TASK DIRECTIONS. Print exactly, please, the lines from the top of the entries below up to and including the line with "z0, z1 = 1.58, 3.0", and nothing else; pictures are excluded.
— start SUPPLIED DATA —
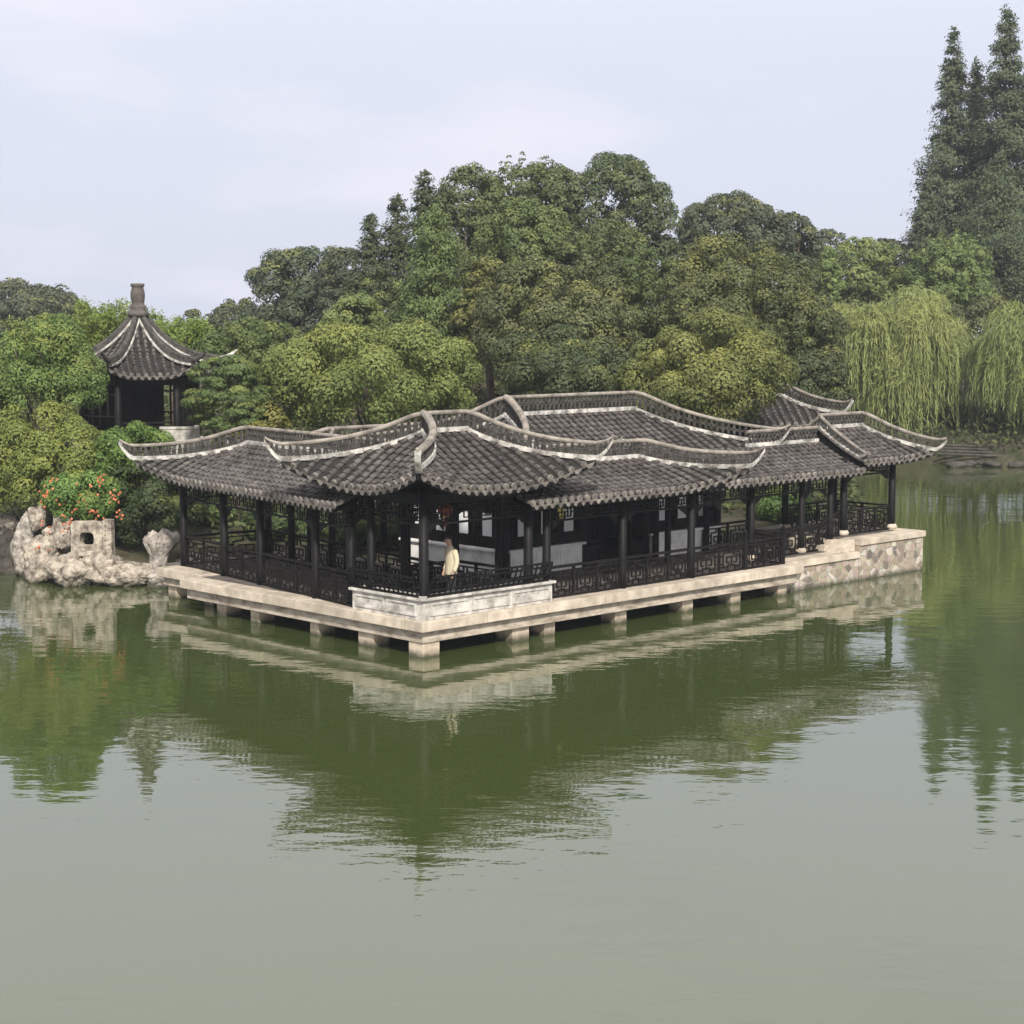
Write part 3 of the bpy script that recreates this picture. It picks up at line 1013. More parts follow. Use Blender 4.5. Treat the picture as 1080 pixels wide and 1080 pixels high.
def sill_run(x0, x1, y0, y1, n):
    mb = MB()
    mb.box(x0, x1, y0, y1, FZ, 1.50)
    d = 0.02
    if x1 - x0 > y1 - y0:
        L = (x1 - x0) / 3
        for i in range(3):                       # shallow framed panels
            a, b = x0 + L * i + 0.06, x0 + L * (i + 1) - 0.06
            for (p, q, r, s) in [(a, b, .95, .975), (a, b, 1.40, 1.425), (a, a + .025, .975, 1.40), (b - .025, b, .975, 1.40)]:
                mb.box(p, q, y0 - .012, y0 + .001, r, s)
    mb.build('sill_wall', SILL, hall)
    mb = MB(); mb.box(x0 - .08, x1 + .08, y0 - .09, y1 + .09, 1.502, 1.57); mb.build('sill_cap', SILL, hall, bevel=0.01)


sill_run(6.4, 9.1, 3.80, 4.0, 3)
sill_run(11.9, 14.85, 3.80, 4.0, 3)
sill_run(6.2, 6.4, 4.1, 7.9, 3)


def window(x, y, axis='u', w_=0.85):
    """casement: dark frame, lattice surround and a pale middle pane"""
    mb = MB()
    z0, z1 = 1.58, 3.0

    def bx(a, b, c, d, t=0.03):
        if axis == 'u': mb.box(x + a, x + b, y - t, y + t, c, d)
        else: mb.box(x - t, x + t, y + a, y + b, c, d)
    bx(0, .05, z0, z1); bx(w_ - .05, w_, z0, z1); bx(.05, w_ - .05, z0, z0 + .06); bx(.05, w_ - .05, z1 - .06, z1)
    bx(.05, w_ - .05, 1.84, 1.88); bx(.05, w_ - .05, 2.5, 2.54)
    bx(.05, w_ - .05, z0 + .06, 1.84, .012)           # solid lower board
    bx(.20, .23, 1.88, 2.5); bx(w_ - .23, w_ - .20, 1.88, 2.5)
    for zz in (2.0, 2.2, 2.4):
        bx(.05, .20, zz, zz + .02, .02); bx(w_ - .20, w_ - .05, zz, zz + .02, .02)
    for k in range(1, 6):
        bx(.05 + (w_ - .1) * k / 6 - .01, .05 + (w_ - .1) * k / 6 + .01, 2.54, z1 - .06, .02)
    f = mb.build('window', WOODB, hall)
    mb = MB()
    if axis == 'u': mb.box(x + .235, x + w_ - .235, y - .008, y + .008, 1.885, 2.495)
    else: mb.box(x - .008, x + .008, y + .235, y + w_ - .235, 1.885, 2.495)
    mb.build('pane', PANE, f)


for k in range(3):
    window(6.5 + k * 0.87, 3.9)
    window(12.0 + k * 0.92, 3.9)
for k in range(4):
    window(6.3, 4.15 + k * 0.92, 'v')
mb = MB(); mb.box(6.4, 14.85, 3.84, 3.96, 3.0, 3.75); mb.build('upper_wall', WOODB, hall)
mb = MB(); mb.box(6.24, 6.36, 4.05, 7.9, 3.0, 3.75); mb.build('upper_wall', WOODB, hall)
mb = MB(); mb.box(6.4, 14.85, 7.95, 8.05, FZ, 3.8); mb.build('back_wall', WOODB, hall)  # solid wall added to keep the hall interior dark
mb = MB(); mb.box(14.9, 15.0, 4.05, 7.9, FZ, 3.8); mb.build('end_wall', WOODB, hall)
mb = MB(); mb.box(6.42, 14.88, 4.02, 7.94, 0.6, FZ + 0.02); mb.build('hall_floor', FLOOR, hall)
for k in range(4):                                  # four tall door leaves, the middle two folded back
    x = 9.33 + k * 0.6
    if k in (1, 2):
        continue
    mb = MB()
    mb.box(x, x + .06, 3.87, 3.93, FZ + .05, 3.0); mb.box(x + .52, x + .58, 3.87, 3.93, FZ + .05, 3.0)
    for zz in (FZ + .05, 1.35, 1.5, 2.9):
        mb.box(x + .06, x + .52, 3.87, 3.93, zz, zz + .06)
    mb.box(x + .06, x + .52, 3.89, 3.91, FZ + .11, 1.35)
    for q in range(1, 4):
        mb.box(x + .06 + q * .115 - .01, x + .06 + q * .115 + .01, 3.885, 3.915, 1.56, 2.9)
    for q in range(1, 6):
        mb.box(x + .06, x + .52, 3.88, 3.92, 1.56 + q * .22, 1.58 + q * .22)
    mb.build('door', WOODB, hall)

# ================================================================== right gallery and end pavilion
rg = building('end_gallery', 'short tiled gallery set back between the main hall and the farthest pavilion', 'gallery', 14.1, 1.6)
hip_roof(rg, 10.6, 18.0, 0.9, 4.3, 3.14, 3.92, 0, 0, 'open', 'open', rh=0.38, style='x', ridge=(14.7, 18.0))
for x in (13.6, 15.9, 17.3):
    post(rg, x, 1.55, FZ, 3.4, 0.10, SLAB)
for x in (12.0, 14.2, 16.2):
    post(rg, x, 3.7, FZ, 3.4, 0.10)
for a, b in ((11.5, 13.6), (13.6, 15.9), (15.9, 17.3)):
    fretwork(rg, (a + .1, 1.55, 0), (b - .1, 1.55, 0), 3.0, 0.36)
railing(rg, (13.72, 1.55, FZ), (15.8, 1.55, FZ), 2)
railing(rg, (16.0, 1.55, FZ), (16.75, 1.55, FZ), 1)
railing(rg, (16.78, 1.55, FZ), (17.75, 1.55, 1.2), 1)
railing(rg, (14.3, 3.7, FZ), (16.1, 3.7, FZ), 2)
ep = building('end_pavilion', 'small raised pavilion with stepped gable ridge on the rubble plinth, farthest along the terrace', 'pavilion', 18.2, 1.6)
hip_roof(ep, 18.1, 21.25, 0.9, 4.3, 3.38, 4.30, 0, 0.95, 'gable', 'hip', lift=0.20, flare=0.2, Rg=1.6, rh=0.36, tipx=0.34, tipz=0.28, style='x')
for (x, y) in [(17.95, 1.55), (20.45, 1.55), (20.45, 3.7), (17.95, 3.7)]:
    post(ep, x, y, 1.2, 3.5, 0.11, SLAB)
fretwork(ep, (18.05, 1.55, 0), (20.35, 1.55, 0), 3.3, 0.34)
fretwork(ep, (20.45, 1.65, 0), (20.45, 3.6, 0), 3.3, 0.34)
railing(ep, (18.05, 1.55, 1.2), (20.35, 1.55, 1.2), 3, 0.72)
railing(ep, (20.45, 1.66, 1.2), (20.45, 3.6, 1.2), 2, 0.72)
railing(ep, (18.05, 3.7, 1.2), (20.35, 3.7, 1.2), 3, 0.72)

# ================================================================== half-hidden pavilion behind the end gallery
bx_, by_, _ = at(818, 440, 66)
bp_ = tag(empty('hidden_pavilion', (bx_, by_, 0), math.radians(8)), 'dark-ridged pavilion mostly hidden behind the end gallery and the trees', 'pavilion')
hip_roof(bp_, -2.2, 1.55, -1.8, 1.8, 3.85, 4.8, 1.5, 1.3, 'hip', 'hip', lift=0.4, flare=0.3, Rg=1.6, rh=0.42, tipx=0.4, tipz=0.42, style='arc')
for sx in (-1.5, 1.0):
    for sy in (-1.2, 1.2):
        post(bp_, sx, sy, gz(bx_, by_) - 0.2, 4.0, 0.11)
mb = MB(); mb.box(-1.4, 0.9, 1.1, 1.2, 0.8, 3.9); mb.build('back_wall', WOODB, bp_)
# roof seen over the left gallery: a second wing behind the corner pavilion
qx, qy = wor(4.1, 8.6)
cw = tag(empty('courtyard_gallery', (qx, qy, 0), TH), 'back gallery whose flying roof corner shows above the corner pavilion ridge', 'gallery')
hip_roof(cw, -1.0, 3.6, -1.2, 1.8, 3.35, 4.15, 1.5, 0, 'hip', 'open', lift=0.5, flare=0.3, Rg=1.8, rh=0.40, style='post')
for sx in (-0.3, 3.0):
    for sy in (-0.6, 1.2):
        post(cw, sx, sy, FZ, 3.5, 0.1)

# ================================================================== hexagonal pavilion on the mound
hx, hy, _ = at(148, 440, 62)
HB = 3.55
hexp = tag(empty('hexagonal_pavilion', (hx, hy, 0), math.radians(20)), 'hexagonal pavilion with steep tiled roof and urn finial on the wooded mound', 'pavilion')
RE, ZE, ZA = 2.62, 5.72, 7.85


def hexpos(k):
    a0 = math.radians(-90 + 60 * k)
    nx, ny = math.cos(a0), math.sin(a0)
    tx, ty = -ny, nx
    ap = RE * math.cos(PI / 6)
    hf = ap * math.tan(PI / 6)

    def pos(s, t):
        t_ = min(1, max(0, t))
        rr = ap * (1 - t_)
        z = ZE + (ZA - ZE) * (0.32 * t_ + 0.68 * t_ ** 2.4)
        w_ = max(1e-3, hf * (1 - t_))
        c = min(1, abs(s) / w_)
        d = max(0, (c - 0.35) / 0.65) ** 2.2 * (1 - t_) ** 1.5
        rr += 0.12 * d; z += 0.34 * d
        sx = s * (1 + 0.1 * d)
        return (nx * rr + tx * sx, ny * rr + ty * sx, z)
    return pos, hf


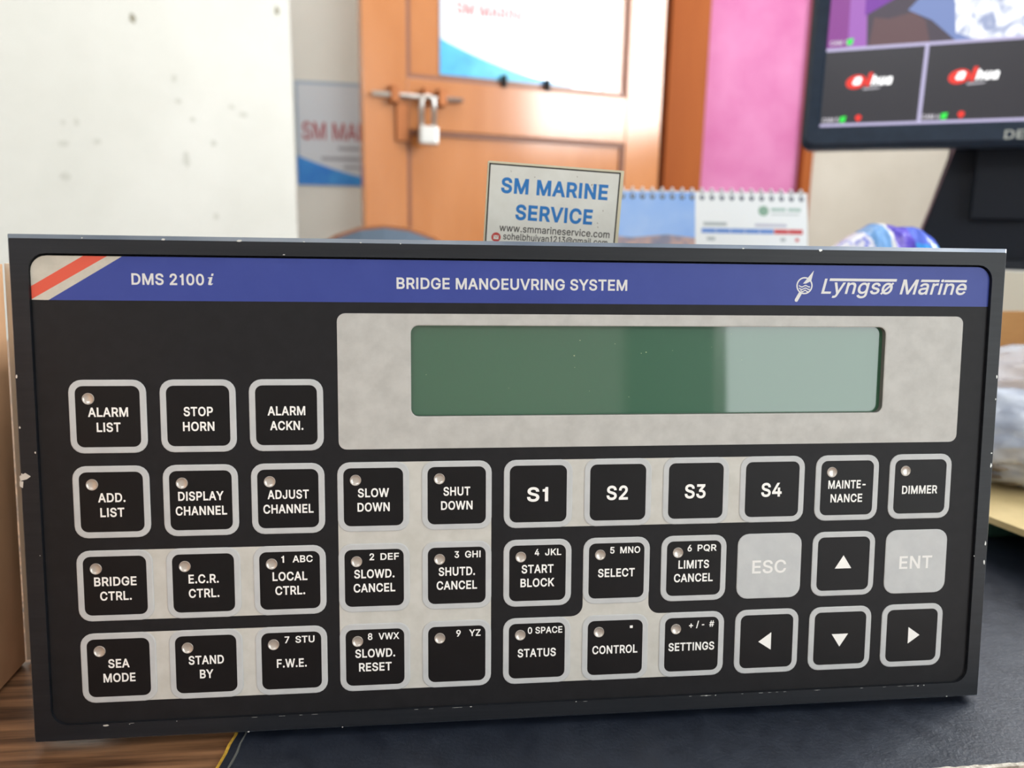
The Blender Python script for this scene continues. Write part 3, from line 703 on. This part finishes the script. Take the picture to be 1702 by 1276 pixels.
loft(bm, [(oL(0.012), 0.01), (oL(0), 0.03), (oL(0), 0.054), (oL(0.005), 0.060), (iL(0.002), 0.0585), (iL(0), 0.0555)], 0, True, False)
bm.transform(UP); new_obj('screen_housing', bm, M_mb, mon)
bm = bmesh.new(); loft(bm, [(iL(0.0005), 0.040), (iL(0.0005), 0.0555)], 0, True, True); bm.transform(UP)
scr = new_obj('screen', bm, mat('dark_screen', (22, 22, 26), 0.3, emit=(54, 54, 62), estr=0.55), mon)
M_sep = glow('lavender_divider', (176, 170, 202)); M_swhite = glow('screen_white', (255, 255, 255), 1.3); M_sred = glow('screen_red', (226, 50, 40)); M_sgrn = glow('screen_green', (40, 220, 70)); M_sgry = glow('screen_grey', (158, 156, 162)); M_scap = glow('caption_grey', (196, 192, 200))
cw, chh = 0.08375, 0.0676
bm = bmesh.new(); zz = 0.0559
def q(bm, x0, x1, z0, z1, mi, zz): flat(bm, uz([(x0, z0), (x1, z0), (x1, z1), (x0, z1)]), zz, mi)
for k in (1, 2, 3): q(bm, sx0 + cw * k - .0015, sx0 + cw * k + .0015, sz0, sz0 + chh, 0, zz)
q(bm, sx0 + cw * 3 - .0015, sx0 + cw * 3 + .0015, sz0 + chh, sz1, 0, zz + .0001)
for k in (1, 2, 3): q(bm, sx0 if k == 1 else sx0 + cw * 3, sx1, sz0 + chh * k - .0014, sz0 + chh * k + .0014, 0, zz + .0002)
q(bm, sx0, sx1, sz0 - .0005, sz0 + .002, 0, zz + .0003)
bm.transform(UP); new_obj('divider_lines', bm, M_sep, scr)
cells = [(sx0 + cw * k, sz0) for k in range(4)] + [(sx0 + cw * 3, sz0 + chh * j) for j in (1, 2, 3)]
for n_, (cx, cz) in enumerate(cells):
    bm = bmesh.new(); lx, lz = cx + 0.0385, cz + 0.0395
    e = [(lx - 0.0105 + 0.0085 * math.cos(R(a)) + 0.2 * 0.006 * math.sin(R(a)), lz - 0.001 + 0.0062 * math.sin(R(a))) for a in range(0, 360, 15)]
    flat(bm, uz(e), zz, 1)
    bm2 = uz([(lx, lz)])[0]
    text(bm, 'a', bm2[0] - 0.0095, bm2[1] + 0.0007, 0.0075, 0.0085, zz + .0002, 0.05, shear=0.25, mi=0)
    flat(bm, uz([(lx - .0026, lz - .0054), (lx + .0008, lz - .0054), (lx + .0036, lz + .0066), (lx + .0002, lz + .0066)]), zz + .0002, 1)
    text(bm, 'hua', bm2[0] + 0.0110, bm2[1] - .0002, 0.0178, 0.0088, zz + .0003, 0.05, shear=0.25, mi=0)
    flat(bm, uz([(lx - .004, lz - .0085), (lx + .009, lz - .0078), (lx + .011, lz - .0062), (lx - .004, lz - .0066)]), zz + .0001, 2)
    bm.transform(UP); new_obj('screen_logo', bm, [M_swhite, M_sred, M_sgry], scr)
    bm = bmesh.new(); ex = 0.004 if n_ else 0
    px, pz = uz([(cx + 0.002, cz + 0.0055)])[0]
    text(bm, 'CAM %d' % (n_ + 5 if n_ < 4 else 8 - n_), px, pz, 0.0140, 0.0040, zz + .0006, 0.035, align='l', mi=0)
    flat(bm, uz([(cx + .017, cz + .003), (cx + .0215, cz + .003), (cx + .0225, cz + .0085), (cx + .0175, cz + .008)]), zz + .0006, 1)
    rcx, rcz = uz([(cx + .033, cz + .0068)])[0]
    flat(bm, [(rcx + .0028 * math.cos(R(a)), rcz + .0026 * math.sin(R(a)) - (.0015 if a == 270 else 0)) for a in range(0, 360, 30)], zz + .0006, 2)
    bm.transform(UP); new_obj('camera_caption', bm, [M_scap, M_sgrn, M_sred], scr)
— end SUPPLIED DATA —
IN RESPONSE.
Write part 3 of the bpy script that recreates this picture. It picks up at line 1013. More parts follow. Use Blender 4.5. Treat the picture as 1080 pixels wide and 1080 pixels high.
def sill_run(x0, x1, y0, y1, n):
    mb = MB()
    mb.box(x0, x1, y0, y1, FZ, 1.50)
    d = 0.02
    if x1 - x0 > y1 - y0:
        L = (x1 - x0) / 3
        for i in range(3):                       # shallow framed panels
            a, b = x0 + L * i + 0.06, x0 + L * (i + 1) - 0.06
            for (p, q, r, s) in [(a, b, .95, .975), (a, b, 1.40, 1.425), (a, a + .025, .975, 1.40), (b - .025, b, .975, 1.40)]:
                mb.box(p, q, y0 - .012, y0 + .001, r, s)
    mb.build('sill_wall', SILL, hall)
    mb = MB(); mb.box(x0 - .08, x1 + .08, y0 - .09, y1 + .09, 1.502, 1.57); mb.build('sill_cap', SILL, hall, bevel=0.01)


sill_run(6.4, 9.1, 3.80, 4.0, 3)
sill_run(11.9, 14.85, 3.80, 4.0, 3)
sill_run(6.2, 6.4, 4.1, 7.9, 3)


def window(x, y, axis='u', w_=0.85):
    """casement: dark frame, lattice surround and a pale middle pane"""
    mb = MB()
    z0, z1 = 1.58, 3.0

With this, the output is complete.